The process has been decidedly private. Ford has insisted there is sufficient private sector interest in contrast to previous waterfront opportunities and cites preliminary talks with the Australian real estate developer Westfield as an example. However, Ford did not receive council approval to pursue these talks and searches for Westfield in the lobbyist registry do not yield any results.

One disconnected piece of transparency occurred in April when City Council voted to allow the Toronto Port Lands Company, a city agency, to sell its real estate holdings for a profit and funnel the proceeds back into the capital reserves as opposed to reinvesting them in the waterfront. This lends credence to the idea that the Ford plan for the Waterfront is designed to shore up short-term budget gaps as opposed to long-term investment in the community. It’s an approach that contradicts the Waterfront Toronto strategy of a consultative market based, phased approach. “The city can only absorb so much development each year,”  says Noble. She adds that the first few years are for planning and consultation to get it right. Rushing this process and selling to much at once would dramatically depress prices. 
  
When Wilson was asked what advice he would give Mayor Ford about the waterfront planning, he was quite direct, “ You must not sell off the city’s future for pennies on the dollar in order to balance next year’s budget. It looks to me they’re selling off potentially expensive real estate at firesale prices unimproved because they have a problem with how they’re going to balance the books”.

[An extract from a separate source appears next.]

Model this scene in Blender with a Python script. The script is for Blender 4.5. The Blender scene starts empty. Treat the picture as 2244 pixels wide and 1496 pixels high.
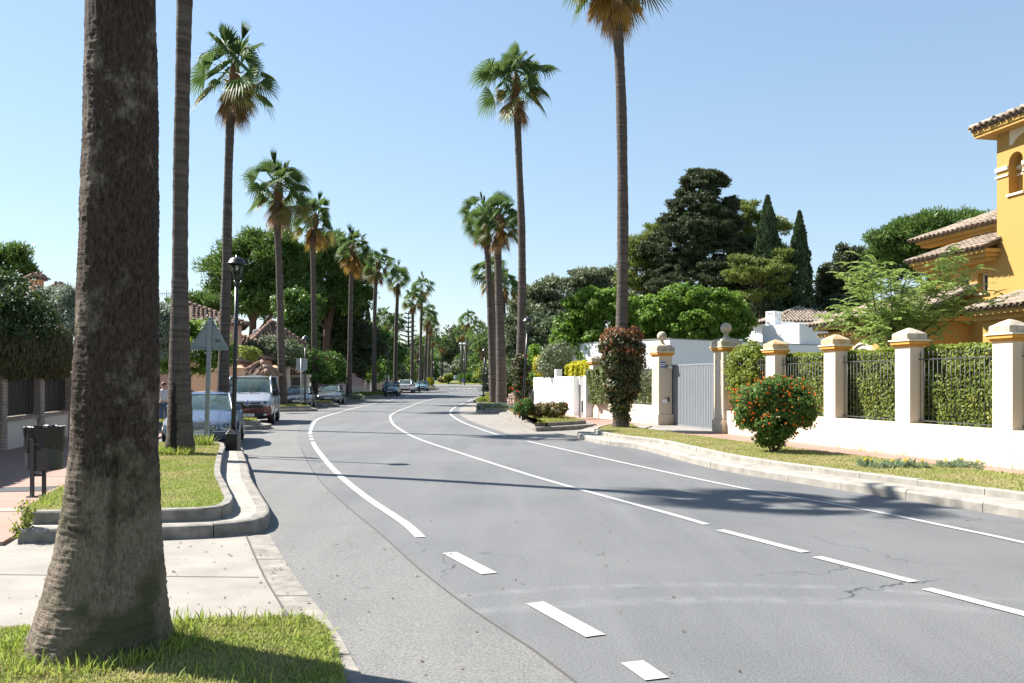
import bpy, math, random
import numpy as np
from math import sin, cos, pi, radians, sqrt, atan2
from mathutils import Vector, Matrix, Euler
from mathutils.bvhtree import BVHTree

# ------------------------------------------------------------------ camera, world, sun, exposure
SC = bpy.context.scene
COL = SC.collection
cam_data = bpy.data.cameras.new('camera')
cam = bpy.data.objects.new('camera', cam_data)
COL.objects.link(cam)
cam.location = (0, 0, 1.7)
cam.rotation_euler = (radians(90), 0, 0)
cam_data.sensor_width = 36
cam_data.lens = 36 * 1900 / 2244
cam_data.shift_y = 87 / 2244
cam_data.clip_end = 6000
SC.camera = cam

SUN_EL = radians(46)
SUN_AZ = (-.918, .395)           # horizontal direction towards the sun
world = bpy.data.worlds.new('World')
SC.world = world
world.use_nodes = True
wn = world.node_tree.nodes
bg = wn['Background']
sky = wn.new('ShaderNodeTexSky')
sky.sky_type = 'NISHITA'
sky.sun_disc = False
sky.sun_elevation = SUN_EL
sky.sun_rotation = atan2(SUN_AZ[0], SUN_AZ[1])
sky.air_density = 1.3
sky.dust_density = 0.1
sky.ozone_density = 7.0
sky_gamma = wn.new('ShaderNodeGamma')          # softens the sky's contrast evenly all round
sky_gamma.inputs[1].default_value = 0.65
world.node_tree.links.new(sky.outputs[0], sky_gamma.inputs[0])
world.node_tree.links.new(sky_gamma.outputs[0], bg.inputs[0])
bg.inputs[1].default_value = 0.108

sun_d = bpy.data.lights.new('sun', 'SUN')
sun_d.energy = 5.0
sun_d.angle = radians(0.5)
sun_d.color = (1, .955, .88)
sun = bpy.data.objects.new('sun', sun_d)
COL.objects.link(sun)
sv = Vector((SUN_AZ[0] * cos(SUN_EL), SUN_AZ[1] * cos(SUN_EL), sin(SUN_EL)))
sun.rotation_euler = sv.to_track_quat('Z', 'Y').to_euler()
sun.location = (-20, 10, 30)

SC.view_settings.view_transform = 'Standard'
SC.view_settings.look = 'None'
SC.view_settings.exposure = 1.54
SC.view_settings.gamma = 1
SC.view_settings.use_curve_mapping = False
SC.cycles.max_bounces = 6
SC.cycles.transparent_max_bounces = 8

# ------------------------------------------------------------------ ground profile and pixel helpers
F_PX, CX, HY, CAMZ = 1900.0, 1122.0, 835.0, 1.7
PROF_Y = [-50, 55, 70, 82, 105, 145, 190, 255, 400, 5000]
PROF_Z = [0, 0, .09, .2, .33, .46, .9, 2.0, 2.4, 2.4]


def gz(y):
    return float(np.interp(y, PROF_Y, PROF_Z))


def at(px, py, Y):
    """point seen at a photo pixel at a known distance"""
    return Vector(((px - CX) / F_PX * Y, Y, CAMZ - (py - HY) / F_PX * Y))


def gp(px, py, z=0.0):
    """ground point seen at a photo pixel"""
    lo, hi = 1.0, 300.0
    for _ in range(50):
        m = (lo + hi) / 2
        p = HY + (CAMZ - gz(m) - z) * F_PX / m
        if p > py:
            lo = m
        else:
            hi = m
    return ((px - CX) / F_PX * lo, lo)


# ------------------------------------------------------------------ materials
MATS = {}


def N(nt, t, **kw):
    n = nt.nodes.new(t)
    for k, v in kw.items():
        if k.startswith('i_'):
            key = k[2:]
            n.inputs[int(key) if key.isdigit() else key.replace('_', ' ')].default_value = v
        else:
            setattr(n, k, v)
    return n


def rgba(c):
    return (c[0], c[1], c[2], 1)


def new_mat(name):
    m = bpy.data.materials.new(name)
    m.use_nodes = True
    nt = m.node_tree
    b = nt.nodes['Principled BSDF']
    MATS[name] = m
    return m, nt, b


def coords(nt, obj=False, scale=(1, 1, 1)):
    if obj:
        c = N(nt, 'ShaderNodeTexCoord').outputs['Object']
    else:
        c = N(nt, 'ShaderNodeNewGeometry').outputs['Position']
    mp = N(nt, 'ShaderNodeMapping')
    mp.inputs['Scale'].default_value = scale
    nt.links.new(c, mp.inputs[0])
    return mp.outputs[0]


def mixc(nt, fac, a, b, mode='MIX'):
    m = N(nt, 'ShaderNodeMix', data_type='RGBA', blend_type=mode)
    L = nt.links.new
    if isinstance(fac, (int, float)):
        m.inputs[0].default_value = fac
    else:
        L(fac, m.inputs[0])
    for i, x in ((6, a), (7, b)):
        if isinstance(x, tuple):
            m.inputs[i].default_value = rgba(x)
        else:
            L(x, m.inputs[i])
    return m.outputs[2]


def ramp(nt, val, lo, hi):
    r = N(nt, 'ShaderNodeMapRange')
    r.inputs[1].default_value = lo
    r.inputs[2].default_value = hi
    nt.links.new(val, r.inputs[0])
    return r.outputs[0]


def noise(nt, co, scale, detail=4, rough=.55):
    n = N(nt, 'ShaderNodeTexNoise')
    n.inputs['Scale'].default_value = scale
    n.inputs['Detail'].default_value = detail
    n.inputs['Roughness'].default_value = rough
    nt.links.new(co, n.inputs['Vector'])
    return n.outputs['Fac']


def bump(nt, b, h, strength, dist=.02):
    n = N(nt, 'ShaderNodeBump')
    n.inputs['Strength'].default_value = strength
    n.inputs['Distance'].default_value = dist
    nt.links.new(h, n.inputs['Height'])
    nt.links.new(n.outputs[0], b.inputs['Normal'])


def plain(name, c, rough=.6, metal=0., spec=.5, coat=0., var=0., scale=3., bumps=None, c2=None, obj=False, sc3=(1, 1, 1)):
    """paint, plaster, metal ...: base colour with a second tone from noise and fine relief"""
    m, nt, b = new_mat(name)
    b.inputs['Roughness'].default_value = rough
    b.inputs['Metallic'].default_value = metal
    b.inputs['Specular IOR Level'].default_value = spec
    b.inputs['Coat Weight'].default_value = coat
    b.inputs['Coat Roughness'].default_value = .04
    if var or c2:
        co = coords(nt, obj, sc3)
        f = ramp(nt, noise(nt, co, scale, 5, .6), .35, .68)
        a = c
        d = c2 if c2 else tuple(x * (1 - var) for x in c)
        nt.links.new(mixc(nt, f, a, d), b.inputs['Base Color'])
    else:
        b.inputs['Base Color'].default_value = rgba(c)
    if bumps:
        bump(nt, b, noise(nt, coords(nt, obj), bumps[0], 3), bumps[1], .01)
    return m


def leafmat(name, c1, c2, transl=.35, rough=.45, c3=None, spec=.35):
    """foliage: each face carries its own random number"""
    m, nt, b = new_mat(name)
    at_ = N(nt, 'ShaderNodeAttribute', attribute_name='rnd')
    col = mixc(nt, at_.outputs['Fac'], c1, c2)
    if c3:
        col = mixc(nt, ramp(nt, at_.outputs['Fac'], .9, .93), col, c3)
    nt.links.new(col, b.inputs['Base Color'])
    b.inputs['Roughness'].default_value = rough
    b.inputs['Specular IOR Level'].default_value = spec
    t = N(nt, 'ShaderNodeBsdfTranslucent')
    tc = mixc(nt, .5, col, tuple(min(1, x * 2.0 + .01) for x in c2))
    nt.links.new(tc, t.inputs[0])
    ms = N(nt, 'ShaderNodeMixShader')
    ms.inputs[0].default_value = transl
    nt.links.new(b.outputs[0], ms.inputs[1])
    nt.links.new(t.outputs[0], ms.inputs[2])
    nt.links.new(ms.outputs[0], nt.nodes['Material Output'].inputs[0])
    return m


def glassmat(name, tint=(.55, .75, .78), mirror=.25, see=.55):
    m, nt, b = new_mat(name)
    b.inputs['Base Color'].default_value = (.02 + .16 * mirror * tint[0], .02 + .2 * mirror * tint[1], .02 + .2 * mirror * tint[2], 1)  # diffuse colour lifted with mirror, painted in place of reflected sky
    b.inputs['Roughness'].default_value = .03
    b.inputs['Specular IOR Level'].default_value = .9
    b.inputs['Coat Weight'].default_value = mirror
    tr = N(nt, 'ShaderNodeBsdfTransparent')
    tr.inputs[0].default_value = rgba(tint)
    ms = N(nt, 'ShaderNodeMixShader')
    ms.inputs[0].default_value = see
    nt.links.new(b.outputs[0], ms.inputs[1])
    nt.links.new(tr.outputs[0], ms.inputs[2])
    nt.links.new(ms.outputs[0], nt.nodes['Material Output'].inputs[0])
    return m


def N_sep(nt, col):
    sp = N(nt, 'ShaderNodeSeparateColor')
    nt.links.new(col, sp.inputs[0])
    return sp.outputs[0]


def asphalt(name, c1, c2, arcs=()):
    m, nt, b = new_mat(name)
    co = coords(nt)
    big = ramp(nt, noise(nt, co, .35, 5, .6), .35, .7)
    st = coords(nt, scale=(1.6, .12, 1))
    streak = ramp(nt, noise(nt, st, 1.0, 4, .6), .45, .75)
    fine = noise(nt, co, 75, 3, .8)
    mid = noise(nt, co, 34, 3, .7)
    base = mixc(nt, big, c1, c2)
    base = mixc(nt, streak, base, tuple(x * 1.05 for x in c2))
    f2 = N(nt, 'ShaderNodeMath', operation='MULTIPLY_ADD')
    nt.links.new(fine, f2.inputs[0])
    f2.inputs[1].default_value = 3.0
    f2.inputs[2].default_value = -.5
    base = mixc(nt, 1.0, base, f2.outputs[0], 'MULTIPLY')
    dark = ramp(nt, mid, .60, .72)
    d2 = N(nt, 'ShaderNodeMath', operation='MULTIPLY')
    nt.links.new(dark, d2.inputs[0])
    d2.inputs[1].default_value = .42
    base = mixc(nt, d2.outputs[0], base, tuple(x * .5 for x in c1))
    lite = N(nt, 'ShaderNodeMath', operation='MULTIPLY')
    nt.links.new(ramp(nt, noise(nt, co, 48, 2, .6), .60, .74), lite.inputs[0])
    lite.inputs[1].default_value = .55
    base = mixc(nt, lite.outputs[0], base, tuple(x * 1.7 for x in c2))
    # small oil spots
    v = N(nt, 'ShaderNodeTexVoronoi')
    v.inputs['Scale'].default_value = 1.3
    nt.links.new(co, v.inputs['Vector'])
    spot = ramp(nt, v.outputs['Distance'], .085, .03)
    s2 = N(nt, 'ShaderNodeMath', operation='MULTIPLY')
    nt.links.new(spot, s2.inputs[0])
    s2.inputs[1].default_value = .4
    base = mixc(nt, s2.outputs[0], base, tuple(x * .45 for x in c1))
    # hairline cracks in some places only
    wv = N(nt, 'ShaderNodeTexNoise')
    wv.inputs['Scale'].default_value = 2.2
    wv.inputs['Detail'].default_value = 7
    nt.links.new(co, wv.inputs['Vector'])
    wa = N(nt, 'ShaderNodeVectorMath', operation='MULTIPLY_ADD')
    nt.links.new(wv.outputs['Color'], wa.inputs[0])
    wa.inputs[1].default_value = (.9, .9, 0)
    nt.links.new(co, wa.inputs[2])
    v2 = N(nt, 'ShaderNodeTexVoronoi', feature='DISTANCE_TO_EDGE')
    v2.inputs['Scale'].default_value = .33
    nt.links.new(wa.outputs[0], v2.inputs['Vector'])
    ck = N(nt, 'ShaderNodeMath', operation='MULTIPLY')
    nt.links.new(ramp(nt, v2.outputs['Distance'], .0042, .0012), ck.inputs[0])
    nt.links.new(ramp(nt, noise(nt, co, .45, 3), .50, .60), ck.inputs[1])
    base = mixc(nt, ck.outputs[0], base, tuple(x * .4 for x in c1))
    # older patch tones
    v3 = N(nt, 'ShaderNodeTexVoronoi', feature='F1', distance='CHEBYCHEV')
    v3.inputs['Scale'].default_value = .16
    nt.links.new(co, v3.inputs['Vector'])
    pt_ = ramp(nt, N_sep(nt, v3.outputs['Color']), .70, .72)
    p2 = N(nt, 'ShaderNodeMath', operation='MULTIPLY')
    nt.links.new(pt_, p2.inputs[0])
    p2.inputs[1].default_value = .10
    base = mixc(nt, p2.outputs[0], base, tuple(x * .55 for x in c1))
    # worn pale wheel arcs
    for (cx, cy, r, w, k) in arcs:
        d = N(nt, 'ShaderNodeVectorMath', operation='DISTANCE')
        nt.links.new(co, d.inputs[0])
        d.inputs[1].default_value = (cx, cy, 0)
        su = N(nt, 'ShaderNodeMath', operation='SUBTRACT')
        nt.links.new(d.outputs['Value'], su.inputs[0])
        su.inputs[1].default_value = r
        ab = N(nt, 'ShaderNodeMath', operation='ABSOLUTE')
        nt.links.new(su.outputs[0], ab.inputs[0])
        mu = N(nt, 'ShaderNodeMath', operation='MULTIPLY')
        nt.links.new(ramp(nt, ab.outputs[0], w, w * .2), mu.inputs[0])
        nt.links.new(ramp(nt, noise(nt, co, 3.5, 6, .75), .40, .72), mu.inputs[1])
        m3 = N(nt, 'ShaderNodeMath', operation='MULTIPLY')
        nt.links.new(mu.outputs[0], m3.inputs[0])
        m3.inputs[1].default_value = k
        base = mixc(nt, m3.outputs[0], base, tuple(x * 1.75 for x in c2))
    nt.links.new(base, b.inputs['Base Color'])
    b.inputs['Roughness'].default_value = .72
    b.inputs['Specular IOR Level'].default_value = .35
    bump(nt, b, fine, .5, .004)
    return m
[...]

Desfor agrees, “I believe that Ford’s plan for the waterfront is not a plan at all. It seems to be an ill-considered attempt to solve a fiscal problem rather than planning what is best for the waterfront and city... There have been many other ill-conceived plans for the waterfront and I would place Ford’s scheme right at the head of the line”.

Doug Ford’s long day continued, giving TV interviews with CTV and CP24 for their noon newscasts. The day must have been a rush, a blur of repetition and oddly symbolic. The Don River and Port Lands are fraught with people adding mistakes and not learning from history or the context that shapes its discourse. As Doug Ford pitched his way through his day, he created a void of history and context. With images of monorails and Ferris wheels and mega-malls he created a historical vacuum by using Fordian rhetoric and planning.

In the background lay everything else. In the background lay the details of the Ford plan, of which no one but he knew. It’s where the guardians of the Don and waterfront were, people like Wilkey and Desfor and Wilson who have collectively put in countless hours of thought and research. It’s where the collective citizenry was relegated, with no consultation or transparency and existing assessments and consultations dismissed. But most of all, it’s where history lay. All the lessons, errors and politics that layer the Don and Port Lands like sediments on a river bed were washed away. The Waterfront Toronto plan tried to capture that in a workable, open framework. But Ford wanted to make his own history and do it quickly. But in making his own splash he ignored the environment of the Don, City Hall and the citizens of Toronto and refused to engage in the history he’s altering.